Tuesday, August 13, 2013

Goodbye Hawaii

 While I was swimming with the tropical fishies the other day, exploring these amazing underwater coral reefs near Maumae Beach, I couldn't feel sad that I was leaving Hawaii. Instead I felt blessed beyond reason that I have lived my life passionately for so many beautiful things. I've allowed myself to open my heart to unimaginable possibilities (unimaginable to me) for myself and my family and that's no reason to feel sad. I have had guidance from above all along my entire life even when I didn't realize it was happening, and that guiding light still leads on. 
So goodbye fishies, and corals, and beaches that I love. Goodbye dear friends that have touched my life for good. Goodbye my beautiful, breathtaking Big Island life-I am moving into a new direction that calls to me from the deepest corners of the Universe and straight to the warmest chambers of my heart. 
Now move over a bit fishies, and make room for red rock mountains, rolling rivers, and orange desert sunsets! There's more than enough room in my life for all of you!

 

 


I wrote the above paragraph on facebook a week before we left Hawaii. I decided to post it here because it is still true. 
During this move I have felt the powerful, guiding light from God lead our way, as we've led our family across the ocean to our final destination in Utah. 
Moving is scary. Moving is stressful. And moving takes a leap of faith that I often feel takes all the faith that I have!
When we arrived to the Big island 2 years ago I told myself (and anyone else who would listen to me) that,"I am NEVER moving again. EVER." I insisted that Hawaii my last stop before I died, and you'd have to peal my dead body off the black lava rocks to ever move me again. Yet here I am, moving again. You can chalk this move right up there with, "I will never get married, I will never homeschool my kids, and I will never be a Mormon, again."  Check, check, and.....check--I called my own bluffs three times in the past 15 years, and can't imagine my life any differently.

The morning of our departure from Hilo I was a crying wreck of a woman! I cried when I said goodbye to our chickens, I cried when I said goodbye to our little house, and I cried when my 3 year old asked me if there were Honus living in Utah. I was finally tired of feeling sorry for myself when I opened my scriptures to a scripture that would end up carrying me through the day. It was in Doctrine and Covenants 50: 41-42:

"Fear not, little children, for you are mine, and I have overcome the world, and you are of them that my Father hath given me; And none of them that my Father hath given me shall be lost."

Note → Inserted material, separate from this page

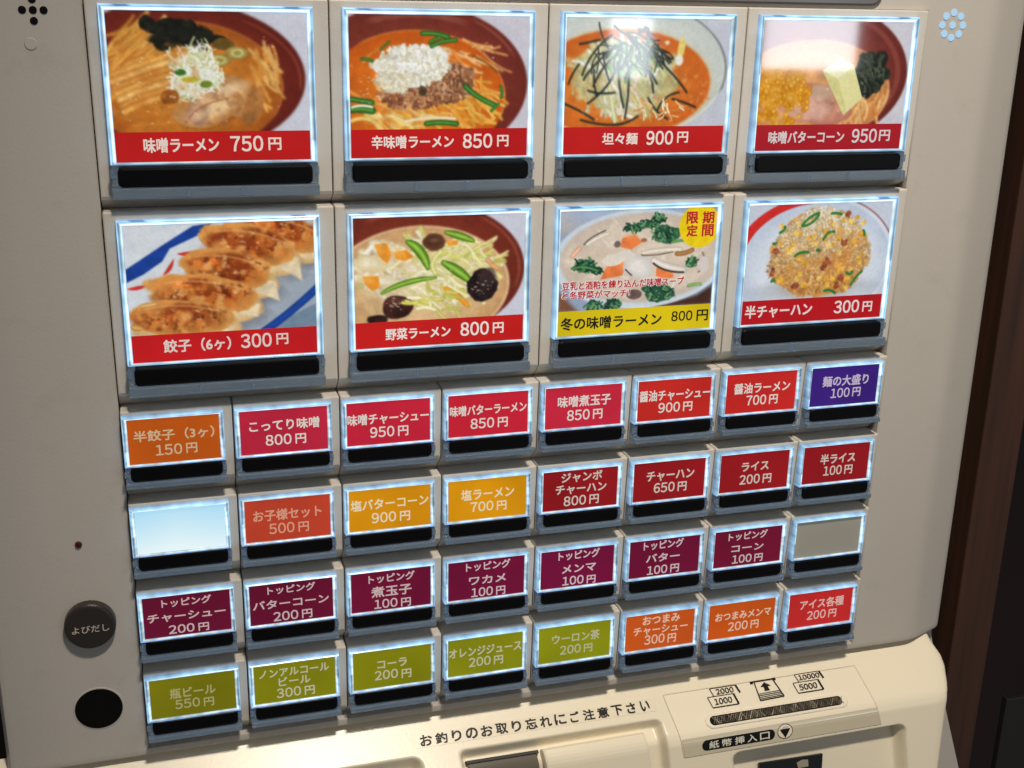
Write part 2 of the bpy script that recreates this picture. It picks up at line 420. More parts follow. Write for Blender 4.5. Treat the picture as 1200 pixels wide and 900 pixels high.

I felt for certain in that moment that Christ was speaking to my soul, reminding me that He would never allow me to be lost. Wherever I go in life, He will guide me, be with me, and move me where I will be happiest in that season of my life.
 I thought about that scripture all throughout the day and night as we went through all the chaos of moving our family. When my mind would start to worry about how much I would miss Hawaii, I immediately knew I would not feel lost. When my mind started to spiral into  negative thoughts about how I would adjust again to living in rural Utah, I was reminded again that I would not be lost--that I would make new friends, and find ways to use my talents and abilities to bless my family and community. 
I know that I cannot be lost with the Lord by my side.

This is the creek next to our new house here in Utah. It is beautiful. 
Watching my children splash and play in it this past week has made me so happy. 
They've been making stone knives and cutting down branches:
They've been collecting dinosaur eggs and building dinosuar nests:
They've been swimming in the creek on hot afternoons:
I truly really love it here. Thank you Lord for never letting me get lost. I am right where I want to be.

4 comments:

arianne said...

Love your photos and your words. (You can skateboard?!) Welcome back to Utah.

Da Denninghoff's said...

Love it! Just beautiful! All of it!

Katherine said...

I love reading your words. You are so full of joy and love and faith and goodness. Thank you for sharing from your soul. These pictures are amazing!

Sally Jackson said...

Thank you Arianne! Glad to be back! And yes, this old lady can still ride a sk8board--lol! Nita, muchos mahalos for your enthusiasm. Katherine-- Your comment reminded me to always write from my soul. Love you!